**** DATASET EXTRACT

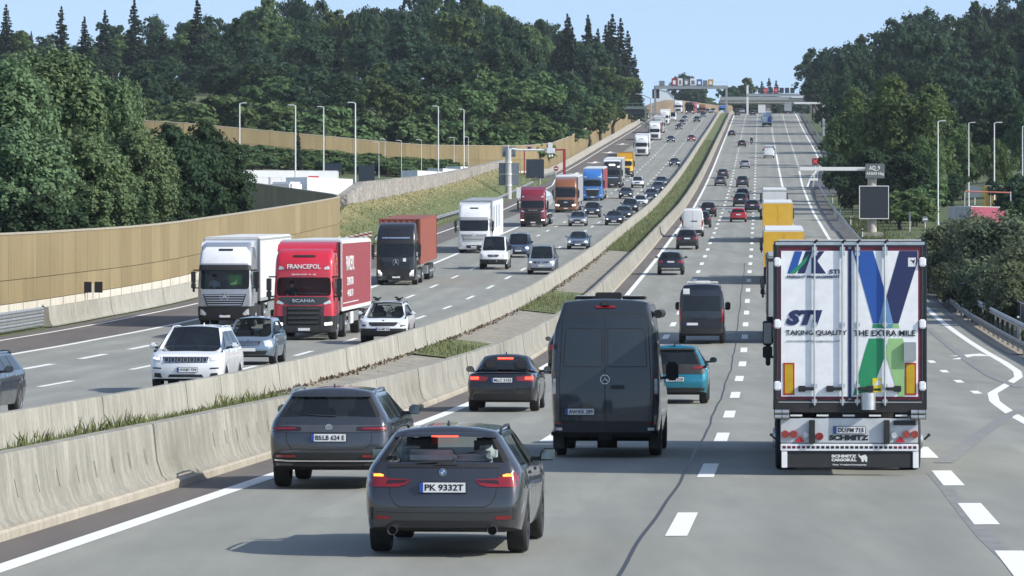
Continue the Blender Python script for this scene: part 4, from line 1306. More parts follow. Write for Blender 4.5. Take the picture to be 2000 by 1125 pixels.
def front_kit(t, sk, c, grille='wide', lit=True, txt=None, badge='dot', lamps='slant', gmat=None, intake=True, lower=None):
 hw = c['W'] / 2; n = c['nose']; g = gmat or M_TRIM
 if lamps == 'slant': L = [(-hw + .08, n - .12), (-hw + .40, n - .14), (-hw + .46, n - .05), (-hw + .14, n + .0)]
 elif lamps == 'tall': L = [(-hw + .06, n - .20), (-hw + .30, n - .20), (-hw + .36, n - .02), (-hw + .12, n + .03)]
 elif lamps == 'slim': L = [(-hw + .08, n - .09), (-hw + .45, n - .11), (-hw + .47, n - .04), (-hw + .12, n - .0)]
 for q in (L, mir(L)):
  o = sk.patch("headlamp", q, 'front', M_LAMP if lit != 'off' else M_LAMPD, t, off=.012)
  if lit is True:
   u = [p[0] for p in q]; s = 1 if u[0] + u[1] > 0 else -1
   sk.patch("lamp_beam", disc(s * (hw - .26), n - .08, .07, 12, .6), 'front', M_LAMPON, o, off=.022, thick=.006)
 G = {'wide': [(-hw + .50, n - .16), (hw - .50, n - .16), (hw - .44, n - .03), (-hw + .44, n - .03)],
   'big': [(-.42, n - .34), (.42, n - .34), (.50, n - .05), (-.50, n - .05)],
   'oval': [(-.36, n - .15), (-.30, n - .20), (.30, n - .20), (.36, n - .15), (.40, n - .06), (.34, n - .03), (-.34, n - .03), (-.40, n - .06)],
   'kidney': [(-.34, n - .20), (.34, n - .20), (.36, n - .05), (-.36, n - .05)]}[grille]
 go = sk.patch("grille", G, 'front', g, t, off=.012)
 gz = [p[1] for p in G]
 for k in range(3):
  z = min(gz) + (max(gz) - min(gz)) * (k + .6) / 3.4
  sk.seam("grille_bar", [(-.34, z), (.34, z)], 'front', M_CHROME if grille != 'kidney' else M_TRIM, go, w=.014, off=.02)
 if intake: sk.patch("lower_intake", [(-hw + .30, c['gc'] + .09), (hw - .30, c['gc'] + .09), (hw - .22, c['gc'] + .22), (-hw + .22, c['gc'] + .22)], 'front', M_TRIM, t, off=.010)
 plate(t, sk, 'front', 0, lower or (n - .30 if grille != 'big' else n - .36), txt)
 if badge == 'star': star_badge(t, sk, 'front', 0, n - .12, .09)
 elif badge: roundel(t, sk, 'front', 0, n - .005 if grille in ('wide', 'kidney') else n - .05, .05, badge)
SUV = dict(L=4.68, W=1.86, H=1.66, wb=2.78, fo=.90, r=.365, gc=.29, belt=1.09, beltf=1.06, roofw=.62, nose=.88, hood=1.10, cowl=-.42, wtop=-1.2, taper=.08,
     rear=[(.25, .14), (.38, .03), (.55, 0), (.80, .02), (1.0, .06), (1.06, .08), (1.12, .12), (1.66, .50)], front=[(.24, .14), (.4, .02), (.6, 0), (.88, .07)], pil=[.22, 1.22], clad=False)
SUVB = dict(SUV, L=4.82, W=1.95, H=1.74, wb=2.92, gc=.31, belt=1.14, beltf=1.12, nose=.99, hood=1.16, roofw=.66, clad=False, ftaper=.10, front=[(.26, .14), (.42, .02), (.65, 0), (.99, .05)])
SUVS = dict(SUV, L=4.40, W=1.84, H=1.60, wb=2.64, fo=.87, clad=True)
SED = dict(L=4.50, W=1.80, H=1.43, wb=2.63, fo=.86, r=.325, gc=.23, belt=.95, beltf=.92, roofw=.57, nose=.72, hood=.94, cowl=-.40, wtop=-1.22, taper=.085,
     rear=[(.22, .14), (.32, .04), (.5, 0), (.7, .02), (.86, .05), (.98, .07), (1.43, .3)], deck=(.02, .99), pil=[.75, 1.22])
HAT = dict(L=4.20, W=1.79, H=1.48, wb=2.60, fo=.82, r=.325, gc=.24, belt=.98, beltf=.94, roofw=.58, nose=.74, hood=.96, cowl=-.40, wtop=-1.15, taper=.10,
     rear=[(.22, .14), (.32, .05), (.5, 0), (.7, .03), (.92, .09), (1.0, .13), (1.48, .46)], pil=[.30, 1.12])
EVH = dict(HAT, L=4.26, W=1.81, H=1.57, wb=2.77, fo=.84, r=.36, belt=1.02, beltf=1.02, nose=.86, hood=1.06, cowl=-.15, wtop=-1.1, rear=[(.22, .14), (.34, .04), (.52, 0), (.72, .02), (.84, .05), (.94, .09), (1.02, .14), (1.57, .55)])
MPV = dict(L=4.9, W=1.93, H=1.90, wb=3.2, fo=.90, r=.345, gc=.24, belt=1.14, beltf=1.08, roofw=.70, nose=.92, hood=1.14, cowl=-.10, wtop=-.85, taper=.06,
     rear=[(.24, .12), (.4, .02), (.6, 0), (1.1, .04), (1.16, .06), (1.90, .22)], pil=[.5, 1.75])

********

**STATED EXERCISE:**
Set down the complete material exactly, but do not include the images.

**TASK SOLUTION:**
Continue the Blender Python script for this scene: part 4, from line 1306. More parts follow. Write for Blender 4.5. Take the picture to be 2000 by 1125 pixels.
def front_kit(t, sk, c, grille='wide', lit=True, txt=None, badge='dot', lamps='slant', gmat=None, intake=True, lower=None):
 hw = c['W'] / 2; n = c['nose']; g = gmat or M_TRIM
 if lamps == 'slant': L = [(-hw + .08, n - .12), (-hw + .40, n - .14), (-hw + .46, n - .05), (-hw + .14, n + .0)]
 elif lamps == 'tall': L = [(-hw + .06, n - .20), (-hw + .30, n - .20), (-hw + .36, n - .02), (-hw + .12, n + .03)]
 elif lamps == 'slim': L = [(-hw + .08, n - .09), (-hw + .45, n - .11), (-hw + .47, n - .04), (-hw + .12, n - .0)]
 for q in (L, mir(L)):
  o = sk.patch("headlamp", q, 'front', M_LAMP if lit != 'off' else M_LAMPD, t, off=.012)
  if lit is True:
   u = [p[0] for p in q]; s = 1 if u[0] + u[1] > 0 else -1
   sk.patch("lamp_beam", disc(s * (hw - .26), n - .08, .07, 12, .6), 'front', M_LAMPON, o, off=.022, thick=.006)
 G = {'wide': [(-hw + .50, n - .16), (hw - .50, n - .16), (hw - .44, n - .03), (-hw + .44, n - .03)],
   'big': [(-.42, n - .34), (.42, n - .34), (.50, n - .05), (-.50, n - .05)],
   'oval': [(-.36, n - .15), (-.30, n - .20), (.30, n - .20), (.36, n - .15), (.40, n - .06), (.34, n - .03), (-.34, n - .03), (-.40, n - .06)],
   'kidney': [(-.34, n - .20), (.34, n - .20), (.36, n - .05), (-.36, n - .05)]}[grille]
 go = sk.patch("grille", G, 'front', g, t, off=.012)
 gz = [p[1] for p in G]
 for k in range(3):
  z = min(gz) + (max(gz) - min(gz)) * (k + .6) / 3.4
  sk.seam("grille_bar", [(-.34, z), (.34, z)], 'front', M_CHROME if grille != 'kidney' else M_TRIM, go, w=.014, off=.02)
 if intake: sk.patch("lower_intake", [(-hw + .30, c['gc'] + .09), (hw - .30, c['gc'] + .09), (hw - .22, c['gc'] + .22), (-hw + .22, c['gc'] + .22)], 'front', M_TRIM, t, off=.010)
 plate(t, sk, 'front', 0, lower or (n - .30 if grille != 'big' else n - .36), txt)
 if badge == 'star': star_badge(t, sk, 'front', 0, n - .12, .09)
 elif badge: roundel(t, sk, 'front', 0, n - .005 if grille in ('wide', 'kidney') else n - .05, .05, badge)
SUV = dict(L=4.68, W=1.86, H=1.66, wb=2.78, fo=.90, r=.365, gc=.29, belt=1.09, beltf=1.06, roofw=.62, nose=.88, hood=1.10, cowl=-.42, wtop=-1.2, taper=.08,
     rear=[(.25, .14), (.38, .03), (.55, 0), (.80, .02), (1.0, .06), (1.06, .08), (1.12, .12), (1.66, .50)], front=[(.24, .14), (.4, .02), (.6, 0), (.88, .07)], pil=[.22, 1.22], clad=False)
SUVB = dict(SUV, L=4.82, W=1.95, H=1.74, wb=2.92, gc=.31, belt=1.14, beltf=1.12, nose=.99, hood=1.16, roofw=.66, clad=False, ftaper=.10, front=[(.26, .14), (.42, .02), (.65, 0), (.99, .05)])
SUVS = dict(SUV, L=4.40, W=1.84, H=1.60, wb=2.64, fo=.87, clad=True)
SED = dict(L=4.50, W=1.80, H=1.43, wb=2.63, fo=.86, r=.325, gc=.23, belt=.95, beltf=.92, roofw=.57, nose=.72, hood=.94, cowl=-.40, wtop=-1.22, taper=.085,
     rear=[(.22, .14), (.32, .04), (.5, 0), (.7, .02), (.86, .05), (.98, .07), (1.43, .3)], deck=(.02, .99), pil=[.75, 1.22])
HAT = dict(L=4.20, W=1.79, H=1.48, wb=2.60, fo=.82, r=.325, gc=.24, belt=.98, beltf=.94, roofw=.58, nose=.74, hood=.96, cowl=-.40, wtop=-1.15, taper=.10,
     rear=[(.22, .14), (.32, .05), (.5, 0), (.7, .03), (.92, .09), (1.0, .13), (1.48, .46)], pil=[.30, 1.12])
EVH = dict(HAT, L=4.26, W=1.81, H=1.57, wb=2.77, fo=.84, r=.36, belt=1.02, beltf=1.02, nose=.86, hood=1.06, cowl=-.15, wtop=-1.1, rear=[(.22, .14), (.34, .04), (.52, 0), (.72, .02), (.84, .05), (.94, .09), (1.02, .14), (1.57, .55)])
MPV = dict(L=4.9, W=1.93, H=1.90, wb=3.2, fo=.90, r=.345, gc=.24, belt=1.14, beltf=1.08, roofw=.70, nose=.92, hood=1.14, cowl=-.10, wtop=-.85, taper=.06,
     rear=[(.24, .12), (.4, .02), (.6, 0), (1.1, .04), (1.16, .06), (1.90, .22)], pil=[.5, 1.75])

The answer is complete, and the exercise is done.